O halde, mahkemece; Dosyanın öncelikle kusur uzmanı bilirkişiye tevdii ile kaza tespit tutanağı, oluş şekli, davacının yaralanma şekli, kaza sırasında kask takıp takmamasının kusura etkisi vb. dosya kapsamındaki tüm hususlar birlikte irdelenerek tarafların kusur oranı yönünden ayrıntılı, gerekçeli, denetime açık rapor alınması, davacının daimi ve geçici maluliyet durumu yönünden Adli Tıp Kurumu 3.İhtisas Dairesinden Sosyal Sigortalar Sağlık İşlemleri yönetmeliğine uygun olarak düzenlenmiş bir rapor alınması, kusur ve malüliyet oranlarının değişmesi halinde de yeniden tazminat hesabı yönünden önceki aktüerya uzmanı bilirkişiden ek rapor alınması, meydana gelebilecek çelişkilerin giderilmesi, ondan sonra dosya kapsamındaki tüm deliller birlikte değerlendirilerek varılacak sonuca göre karar verilmesi gerekirken eksik incelemeyle yazılı şekilde hüküm kurulması da doğru görülmemiştir.

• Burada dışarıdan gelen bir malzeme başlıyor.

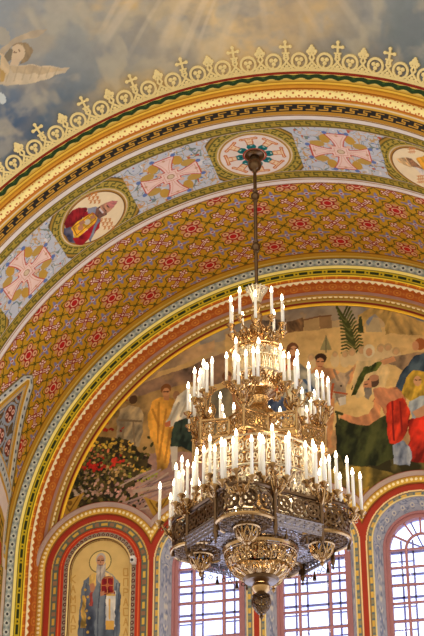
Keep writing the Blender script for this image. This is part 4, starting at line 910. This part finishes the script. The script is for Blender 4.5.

SONUÇ: Yukarıda 1 nolu bentte gösterilen nedenlerle davalı vekilinin diğer temyiz itirazlarının reddine, 2 ve 3 nolu bentte gösterilen nedenlerle temyiz itirazlarının kabulü ile hükmün BOZULMASINA, peşin alınan harcın istek halinde temyiz eden davalıya geri verilmesine 5.5.2014 gününde oybirliğiyle karar verildi.